Non ci sarà nessuna riserva per le balene nell’Atlantico meridionale. Dopo venti anni di negoziati, il no è arrivato martedì da parte di Islanda, Norvegia, Russia e Giappone, quattro dei 66 paesi membri dell’International Whaling Commission (IWC) riuniti questa settimana – dal 10 al 14 settembre – a Florianopolis, in Brasile. Con 39 nazioni a favore, 25 contrarie e tre astenute, il voto di martedì non è riuscito a raggiungere la maggioranza richiesta di tre quarti, sottolineando la crescente frattura all’interno dell’organizzazione internazionale, istituita nel 1946 al fine di favorire uno sviluppo coordinato dell’industria baleniera.

La proposta, discussa fin dal 1998, era stata promossa da Argentina, Gabon, Sudafrica e Uruguay, con l’intento di ampliare le zone protette, già presenti nell’Oceano indiano e intorno all’Antartide. “Come ministro dell’Ambiente di un Paese che vanta il 20 per cento della biodiversità mondiale nelle sue foreste, ci sentiamo altamente responsabili per la gestione della nostra ricchezza nei confronti del mondo intero. E questo vale anche per i cetacei”, ha dichiarato il ministro dell’Ambiente brasiliano Edson Duarte, condannando il voto negativo. “Una delusione amara”, conviene Grettel Delgadillo, vicedirettore della Humane Society International, che senza mezzi termini attribuisce la colpa al “Giappone e i suoi alleati”.

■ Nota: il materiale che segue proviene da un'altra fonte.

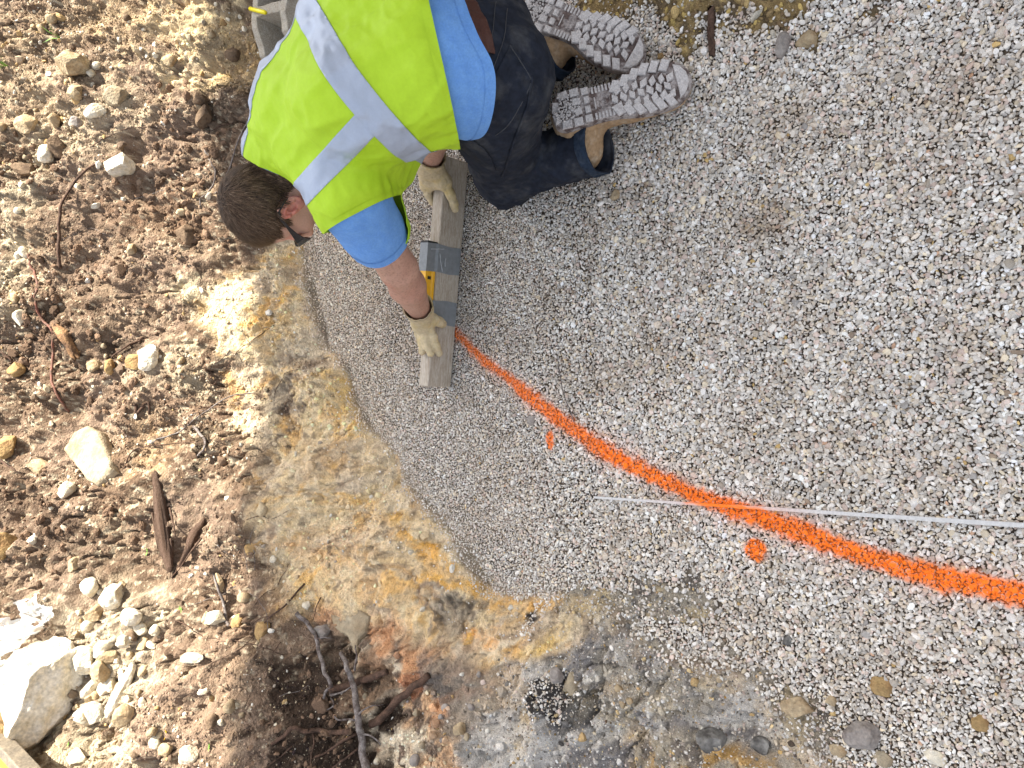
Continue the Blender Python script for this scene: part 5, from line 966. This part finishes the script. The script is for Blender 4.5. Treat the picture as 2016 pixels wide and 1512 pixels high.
# boots
M_BOOT = mat('boot_leather', (.36, .235, .13), .75, var=.2, vscale=30, bump=.5, bscale=180, bdist=.0015, col2=(.44, .36, .27), ramp=(.5, .75), spec=.25)
M_SOLE = mat('sole_rubber', (.12, .088, .078), .9, var=.3, vscale=40, bump=.7, bscale=150, bdist=.002, col2=(.36, .32, .30), ramp=(.44, .56), spec=.1)
M_LUG = mat('sole_dust', (.52, .49, .47), .95, var=.22, vscale=60, bump=.8, bscale=260, bdist=.002, col2=(.34, .30, .285), ramp=(.52, .75), spec=.1)
OUTL = [(0, -.012), (.006, -.030), (.025, -.040), (.06, -.041), (.10, -.038), (.14, -.040), (.18, -.047), (.22, -.050), (.26, -.043), (.287, -.026), (.300, -.002), (.296, .020), (.280, .036), (.25, .045), (.21, .047), (.175, .040), (.145, .030), (.115, .026), (.085, .030), (.05, .036), (.022, .034), (.006, .024), (0, .008)]
def boot(heel, toe, cand, inner, nm_label, ank, sd):
    heel, toe = A3(heel), A3(toe); ex = nrm(toe - heel); KX, KY = 1.04, 1.14; n = nrm(A3(cand) - (A3(cand) @ ex) * ex); ez = -n; ey = np.cross(ez, ex)
    if ey @ A3(inner) < 0: ey = -ey
    o0 = heel - ex * .012; W = lambda x, y, z=0.: o0 + ex * x * KX + ey * y * KY + ez * z; B = np.stack([ex, ey, ez]); spr = lambda x: .012 * sst(.22, .30, x) + .006 * sst(.06, .0, x)
    f = Field(np.minimum(o0, o0 + ex * .3) - .13, np.maximum(o0, o0 + ex * .3) + .13, .004)
    for i, (x, y, z, r_) in enumerate([(.040, .0, .048, (.046, .040, .048)), (.10, -.004, .052, (.06, .038, .050)), (.17, -.003, .042, (.068, .048, .038)), (.240, -.002, .034, (.062, .050, .031))]): f.ell(W(x, y, z), r_, B, .03)
    f.cone(W(.05, 0, .05), ank, .044, .048, .035)
    V, T = f.surf(); V = smoothv(V, T, 4); N = normals(V, T); V = V + N * (.0016 * fbm(V, 30, 3, sd) - .002 * np.maximum(1 - 6 * np.abs(fbm(V, 18, 2, sd + 3)), 0))[:, None]; l = (V - o0) @ B.T; V, T = clip(V, T, l[:, 2] - .010)
    bt = ppart('boot', V, T, M_BOOT, person); 
    if nm_label: bt['label'] = nm_label
    P2 = smoothpath([(x, y, 0) for x, y in OUTL] + [(OUTL[0][0], OUTL[0][1], 0)], 90)[:-1, :2]; m = len(P2); cen = P2.mean(0); V = []; F = []
    for z, k in ((.0, .965), (.004, 1.0), (.020, 1.01), (.024, .94)):
        for p in P2: q = cen + (p - cen) * k; V.append(W(q[0], q[1], z + spr(q[0])))
    for r_ in range(3): F += [(r_ * m + i, r_ * m + (i + 1) % m, (r_ + 1) * m + (i + 1) % m, (r_ + 1) * m + i) for i in range(m)]
    # the flat underside as a strip so it can follow the toe spring
    F += [(i, i + 1, m - 2 - i, m - 1 - i) for i in range(m // 2 - 1)] + [(3 * m + m - 1 - i, 3 * m + m - 2 - i, 3 * m + i + 1, 3 * m + i) for i in range(m // 2 - 1)]
    so_ = mesh('sole', V, F, M_SOLE, smooth=False); sub3(bt, so_)
    V, F = [], []; poly = [tuple(p) for p in P2]
    ins = lambda x, y: float(polysdf(poly, A3([x]), A3([y]))[0])
    def lug(pts, h0=.0070):
        c = np.mean(pts, 0); b = len(V); k = len(pts); r = np.random.default_rng(len(V) + sd); h_ = h0 * r.uniform(.85, 1.1)
        for z, s in ((-.0005, 1.0), (-h_ * .8, .95), (-h_, .82)):
            for p in pts: q = c + (A3(p) - c) * s; V.append(W(q[0], q[1], -(-z) * 1 + spr(q[0])))
        for q_ in range(2): F.extend([(b + q_ * k + i, b + q_ * k + (i + 1) % k, b + (q_ + 1) * k + (i + 1) % k, b + (q_ + 1) * k + i) for i in range(k)])
        F.append(tuple(b + 2 * k + i for i in range(k)))
    def rect(x, y, lx, ly, a, sk=0): ca, sa_ = math.cos(a), math.sin(a); return [(x + ca * (dx + sk * dy) - sa_ * dy, y + sa_ * (dx + sk * dy) + ca * dy) for dx, dy in ((-lx, -ly), (lx, -ly), (lx, ly), (-lx, ly))]
    for x in np.arange(.142, .262, .0215):     # border blocks
        for s in (-1, 1):
            y = s * .06
            while ins(x, y) > -.0115 and abs(y) > .01: y -= s * .001
            lug(rect(x, y + s * .001, .0086, .0118, s * -.30, s * .25))
    for i, x in enumerate(np.arange(.140, .262, .0185)):   # inner chevrons
        for y, s in ((-.020, 1), (-.004, -1), (.012, 1)):
            xx, yy = x + (.006 if s > 0 else -.002), y - .003
            if ins(xx, yy) < -.016: lug(rect(xx, yy, .0076 + .001 * math.sin(i * 2.1 + y * 90), .0064, s * (.55 + .2 * math.sin(i * 1.7)), .45 * s), .006)
    tp = [(.270, -.036), (.285, -.024), (.2955, -.004), (.292, .016), (.280, .030), (.266, .036), (.268, .010), (.270, -.014)]; lug([tuple(A3([.278, 0]) + (A3(p) - A3([.278, 0])) * .97) for p in tp], .005)
    for (x, y, lx, ly, a) in [(.030, .027, .011, .008, .1), (.055, .027, .010, .008, .0), (.078, .024, .008, .007, .0), (.030, -.031, .011, .008, -.1), (.055, -.032, .010, .008, 0), (.078, -.031, .008, .007, 0), (.079, .006, .006, .007, 0), (.079, -.013, .006, .007, 0), (.010, .008, .007, .011, -.25), (.010, -.014, .007, .010, .25), (.058, -.012, .008, .007, .1), (.057, .008, .009, .007, -.1)]: lug(rect(x, y, lx, ly, a), .006)
    for k in range(6):                                 # ribs of the arch
        x = .094 + k * .0075
        for s in (-1, 1):
            y = -.004 + s * .026
            if ins(x, y) < -.004: lug(rect(x, y, .0022, .0065, 0), .0025)
    for x in (.096, .1365): lug(rect(x, -.004, .0012, .012, 0), .002)
    lg = mesh('tread_lugs', V, F, M_LUG, smooth=False); sub3(bt, lg)
    ring = [W(.1165 + .0115 * math.cos(t), -.004 + .0165 * math.sin(t), -.0012) for t in np.linspace(0, 2 * math.pi, 9) + math.pi / 8]; V, F = tube(A3(ring), np.full(9, .0010), 6, 0, 1); sub3(bt, mesh('sole_emblem', V, F, M_SOLE))
    zz = [W(.1165 + .003 * (-1) ** i, -.016 + .0027 * i, -.0008) for i in range(10)]; V, F = tube(A3(zz), np.full(10, .0009), 5, 0, 1); sub3(bt, mesh('sole_emblem', V, F, M_SOLE))
    # caked dust in the heel
    r = np.random.default_rng(sd + 9); V, F = [], []
    for i in range(150):
        x, y = .034 + r.normal(0, .016), -.002 + r.normal(0, .013)
        if ins(x, y) > -.006 or x > .07: continue
        s = r.uniform(.0012, .0036); b = len(V); V += list(W(x, y, -.003) + ICO[0][0] * s * r.uniform(.7, 1.3, (12, 1))); F += [tuple(b + j for j in t) for t in ICO[0][1]]
    sub3(bt, mesh('caked_grit', V, F, M_LUG, smooth=False))
    for (x, y, z) in ((.155, .046, .032), (.175, .050, .030)):
        cx_ = W(x, y * .86, z); V_, F_2 = ICO[1]; sub3(bt, mesh('rivet', V_ * .0028 + cx_, F_2, mat('rivet_grey', (.3, .3, .3), .4, bump=0)))
    return bt
boot((.612, .944, .180), (.6625, .690, .060), (.0, -.3, .95), (1, 0, 0), None, LA - nrm(LA - LK) * .035, 700)
boot((.868, 1.025, .185), (.742, .800, .060), (.12, -.25, .95), (-1, 0, 0), None, RA - nrm(RA - RK_) * .03, 720)
# gloves
M_GLV = mat('glove_leather', (.50, .41, .26), .8, var=.12, vscale=30, bump=.45, bscale=160, bdist=.0012, col2=(.52, .40, .17), ramp=(.5, .75), spec=.2)
def glove(W0, ad, pal, fingers, thumb, label, sd, cuffr=(.034, .044)):
    lo = np.minimum.reduce([W0] + [A3(p) for fg in fingers + [thumb] for p in fg]) - .07; hi = np.maximum.reduce([W0] + [A3(p) for fg in fingers + [thumb] for p in fg]) + .07
    f = Field(lo, hi, .0026); f.cone(W0 - ad * .05, W0, cuffr[1], cuffr[0], .01)
    for p in pal: f.cone(p[0], p[1], p[2], p[3], .014)
    for k, fg in enumerate(fingers):
        r_ = [.0118, .0122, .0116, .0105][k]
        for i in range(len(fg) - 1): f.cone(fg[i], fg[i + 1], r_ * (1 - .04 * i), r_ * (1 - .04 * (i + 1)), .0045)
    for i in range(len(thumb) - 1): f.cone(thumb[i], thumb[i + 1], .0145 - .001 * i, .0135 - .001 * i, .008)
    V, T = f.surf(); V = smoothv(V, T, 4); N = normals(V, T); V = V + N * (.0011 * fbm(V, 55, 3, sd) - .0016 * np.maximum(1 - 5 * np.abs(fbm(V, 32, 2, sd + 4)), 0))[:, None]
    s_ = (V - (W0 - ad * .030)) @ ad; V, T, (N,) = clip(V, T, s_, [N]); g = ppart('glove', V, T, M_GLV, person, thick=.0022)
    s_ = (V - (W0 - ad * .030)) @ ad; v_, t_ = clip(V + N * .0010, T, .010 - s_); sub3(g, mesh('cuff', v_, t_, M_GLV, uniform=True)); return g
def bpw(s, t, z): return A3(bp(s, t, z))
def sX(x): return (A0[0] - x) / -bx[0]           # along the board for a given world X
zt = BH + Z0
ad = nrm(nrm(LW - LE) * .6 + A3([-.55, .25, -.6])); KL = bpw(sX(.150), .010, BH + .030)
fl = [[bpw(sX(.156), -.010, BH + .026), bpw(sX(.130), -.014, BH + .010), bpw(sX(.106), -.014, BH - .004), bpw(sX(.086), -.013, BH - .018)],
      [bpw(sX(.150), .006, BH + .030), bpw(sX(.124), .004, BH + .022), bpw(sX(.100), .000, BH + .014), bpw(sX(.084), -.006, BH + .006)],
      [bpw(sX(.150), .021, BH + .028), bpw(sX(.124), .020, BH + .020), bpw(sX(.102), .020, BH + .015), bpw(sX(.086), .020, BH + .013)],
      [bpw(sX(.156), .038, BH + .022), bpw(sX(.132), .044, BH + .010), bpw(sX(.112), .050, BH - .006), bpw(sX(.098), .052, BH - .018)]]
th = [LW + A3([-.006, -.006, -.012]), bpw(sX(.176), -.022, BH + .020), bpw(sX(.170), -.020, BH - .004), bpw(sX(.166), -.016, BH - .022)]
pl = [(LW, fl[0][0] + A3([0, .004, .004]), .029, .016), (LW, fl[1][0], .030, .017), (LW, fl[2][0], .028, .017), (LW, fl[3][0], .024, .015), (fl[0][0], fl[3][0], .015, .014)]
gl1 = glove(LW, nrm(LW - LE), pl, fl, th, None, 800); gl1['label'] = 'outstretched glove pressing the plank near its far end'
fr = [[bpw(sX(.535), .052, BH + .012), bpw(sX(.512), .056, BH + .000), bpw(sX(.496), .054, BH - .018), bpw(sX(.488), .052, BH - .034)],
      [bpw(sX(.552), .056, BH + .010), bpw(sX(.536), .060, BH - .004), bpw(sX(.524), .056, BH - .024), bpw(sX(.518), .052, BH - .040)],
      [bpw(sX(.572), .056, BH + .008), bpw(sX(.560), .060, BH - .008), bpw(sX(.552), .056, BH - .028), bpw(sX(.548), .052, BH - .042)],
      [bpw(sX(.592), .052, BH + .006), bpw(sX(.584), .056, BH - .008), bpw(sX(.580), .054, BH - .024), bpw(sX(.577), .052, BH - .036)]]
tr = [RW + A3([-.01, -.004, -.02]), bpw(sX(.540), -.012, BH + .012), bpw(sX(.512), -.016, BH - .012), bpw(sX(.490), -.014, BH - .030), bpw(sX(.478), -.013, BH - .038)]
pr = [(RW, fr[0][0], .030, .018), (RW, fr[1][0], .030, .018), (RW, fr[2][0], .028, .017), (RW, fr[3][0], .025, .015), (RW, tr[1], .029, .020), (tr[1], fr[0][0], .019, .016), (bpw(sX(.545), .02, BH + .022), bpw(sX(.585), .03, BH + .022), .018, .016)]
gl2 = glove(RW, nrm(RW - RE), pr, fr, tr, None, 820); gl2['label'] = 'glove gripping the plank under the bent torso'
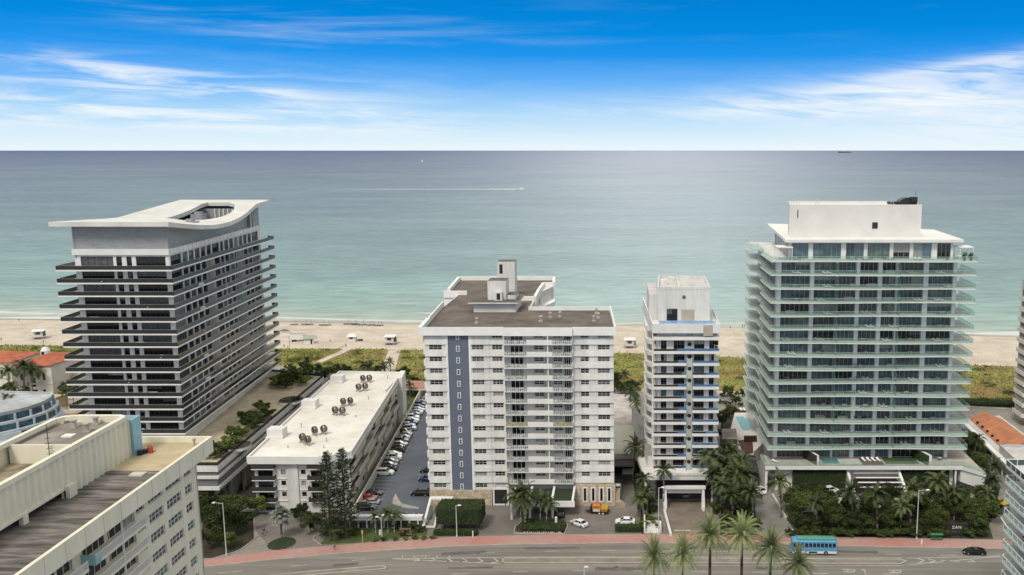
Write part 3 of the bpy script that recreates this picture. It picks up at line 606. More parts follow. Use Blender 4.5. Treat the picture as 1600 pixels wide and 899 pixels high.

Il problema sta nei numeri. Tutt’oggi una dozzina di paesi sono ancora favorevoli alla caccia alle balene e, nonostante l’imposizione di una moratoria sulle attività di natura commerciale, dagli anni ’80 a oggi, circa 57.391 esemplari sono stati uccisi con il pretesto della ricerca scientifica. Nel 2014, l’Australia ha – con dubbio successo – dichiarato guerra contro il Giappone davanti al Tribunale internazionale dell’Aia in merito alla violazione delle norme che regolano la caccia alle balene nell’Oceano Antartico. A due anni dalla sentenza, Tokyo ha impunemente ripreso le sue operazioni, sebbene con una quota di cattura ridotta.

Quattro anni dopo, Tokyo – dove la carne di balena viene considerata un cibo pregiato sebbene non comune – continua a rappresentare il principale elemento di rottura. Proprio in questi giorni l’IWC si trova a discutere la proposta con cui il Giappone punta a istituire un Comitato per la caccia sostenibile alle balene – compresa la “caccia di sussistenza” da parte degli aborigeni – che consentirebbe ai paesi di stabilire quote di cattura con un semplice voto di maggioranza, abbassando l’attuale la soglia di tre quarti. Questo renderebbe più facile la reintroduzione delle attività per fini di lucro, sospese con la moratoria del 1986. Appellandosi alla natura “temporanea” delle restrizioni, dal Giappone fanno sapere che la proposta riguarda esclusivamente le specie non più a rischio ed è anzi giustificata dall’aumento del numero di alcuni esemplari, come le megattere e le minke.

Le intenzioni del Giappone sono da tempo cosa nota. Lo scorso gennaio l’Agenzia della pesca, organizzazione afferente al ministero dell’Agricoltura, delle foreste e delle risorse marine, ha richiesto al governo l’inserimento di circa 900mila euro nel budget annuale per uno studio sul futuro della pesca commerciale, ventilando lavori di rinnovamento della flotta baleniera. Pochi mesi più tardi, le operazioni nipponiche sono finite nuovamente nel mirino delle associazioni ambientaliste a causa dell’uccisione di 122 balene incinte.

Difficilmente il Giappone riuscirà a bucare le resistenze di pesi massimi come Australia e Nuova Zelanda, convinte che il Sol Levante stia facendo leva sul suo ascendente economico per convincere le nazioni regionali più piccole ad avvallare la sua proposta. “Questo incontro è fondamentale: l’Iwc dovrebbe essere un organizzazione del XXI secolo, non un vecchio club di cacciatori”, spiega al Guardian Patrick Ramage, direttore del programma marino presso l’International Fund for Animal Welfare.